Santos reigns supreme
The Conservative, the Liberal and the Radical Change parties joined Santos’ “Coalition of National Unity,” leaving Uribe loyalists out of the political machine.
Accusing Santos’ liberal policies and of betraying Uribe’s legacy by initiating a peace process with FARC while criminally persecuting former allies, Uribe launched a new political party, officially freezing his relationship with the former support group the U Party. Some influential names like the president’s own cousin, Francisco Santos, followed Uribe to his new Democratic Center Party.
From now on, the U Party was entirely in Santos’ control. And just as with Uribe before, the electoral success of the party relied almost entirely on the allure of the new president as the ideological mentor. The coalition led by the U and Santos himself was now also synonymous with a clear cause; Peace.
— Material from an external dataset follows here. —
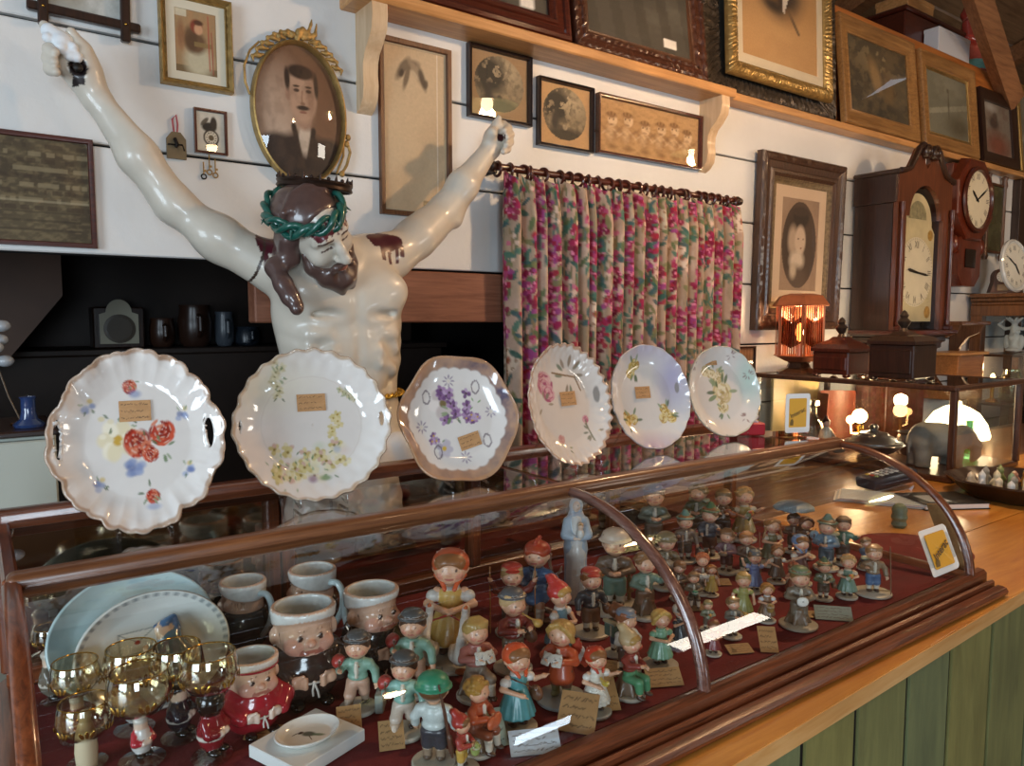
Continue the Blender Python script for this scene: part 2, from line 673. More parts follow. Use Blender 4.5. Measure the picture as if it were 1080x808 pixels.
M_MAHOG = wood('mahogany', '#2c0f09', '#5a2516', 'Z', rough=0.3, scale=8, coat=0.4)
M_MAHOG_X = wood('mahogany_x', '#2c0f09', '#5a2516', 'X', rough=0.3, scale=8, coat=0.4)
M_DARKWOOD = wood('dark_wood', '#170d09', '#3a2319', 'Z', rough=0.35, scale=8, coat=0.3)
M_DARKWOOD_X = wood('dark_wood_x', '#170d09', '#3a2319', 'X', rough=0.35, scale=8, coat=0.3)
M_WALNUT = wood('walnut', '#3b2416', '#6b4630', 'Z', rough=0.4, scale=8, coat=0.2)
M_BROWNFR = wood('brown_frame', '#4a2c1a', '#7d5334', 'Z', rough=0.45, scale=10)
M_RAFTER = wood('rafter', '#70482c', '#a3744c', 'X', rough=0.7, scale=4)
M_ROOF = wood('roof_board', '#6b5038', '#9a7a58', 'X', rough=0.75, scale=3)
M_GOLD = plain('gilt', '#b3945a', rough=0.4, metal=0.75, noise=0.25, nscale=40, bump=0.25, bscale=120)
M_GOLDWORN = plain('worn_gilt', '#a98a52', rough=0.5, metal=0.5, noise=0.35, nscale=60, bump=0.5, bscale=160)
M_BRASS = plain('brass', '#b98d3e', rough=0.25, metal=1.0)
M_BLACKIRON = plain('black_iron', '#17130f', rough=0.5, metal=0.3)
M_GLASS = thin_glass('clear_pane', (0.97, 0.985, 0.975), 1.5)
M_PICGLASS = thin_glass('picture_glass', (0.99, 0.99, 0.985), 1.45)
M_CLEAR = thin_glass('clear_acrylic', (0.93, 0.95, 0.95), 1.45)
M_PRINT = painted('printed_paper', rough=0.65, noise=0.06, nscale=120)
M_CHINA = painted('painted_china', rough=0.12, coat=0.6, noise=0.02, nscale=60)
M_FIG = painted('painted_earthenware', rough=0.38, coat=0.25, noise=0.16, nscale=140)
M_FIGGLOSS = painted('glazed_earthenware', rough=0.18, coat=0.5, noise=0.12, nscale=90)
M_PAPERTAG = plain('kraft_paper', '#b88f5c', rough=0.8, noise=0.12, nscale=90)
M_INK = plain('ink', '#3a2616', rough=0.7)
M_PAPER = plain('white_paper', '#e9e6df', rough=0.7)
M_VELVET = plain('maroon_velvet', '#6d141c', rough=0.85, noise=0.25, nscale=14, bump=0.2, bscale=200)
CT = 0.95            # counter top
CASE_TOP = 1.23
CASE_FLOOR = 0.985
X_END = 1.63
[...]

In effect, the party underwent an ideological shift of the leadership away from the conservative and belligerent politics of Uribe, towards a more “progressive” and “third way” brand of politics represented by Santos.
Santos II
It was the drive for peace that saw both the Coalition of National Unity and Santos win their respective elections in 2014.
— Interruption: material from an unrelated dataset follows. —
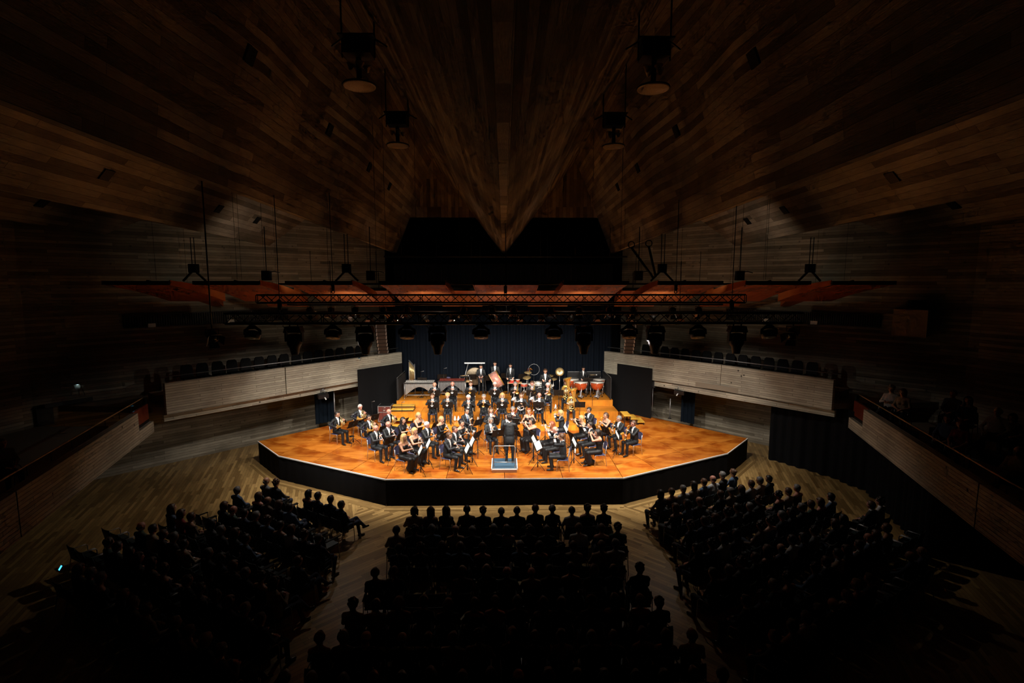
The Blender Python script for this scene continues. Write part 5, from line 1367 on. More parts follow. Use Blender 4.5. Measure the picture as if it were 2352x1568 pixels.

Although Colombia’s governing coalition emerged from elections with its congressional majority intact, it did see its advantage shrunk by the arrival of Uribe’s new party, the Democratic Center.
For the U Party it was its third consecutive electoral victory in congressional elections. Between 2006 and 2018, the party has won everything there was to be won in the Colombian political landscape.
The 2018 defeat
By 2018, the party had lost its momentum and was forced to accept a major defeat in the legislative elections held in March that year.
When Uribe protege Ivan Duque, a fierce opponent of the country’s peace process, won the presidential elections in August, the party split.
The majority of the U Party wanted to stay in government, but senior senators like Roy Barreras and Armando Benedetti resisted, mainly because of Duque’s anti-peace policies. Under their leadership a dissident faction formed within the party that has vowed to vote against the party line when it comes to the peace process.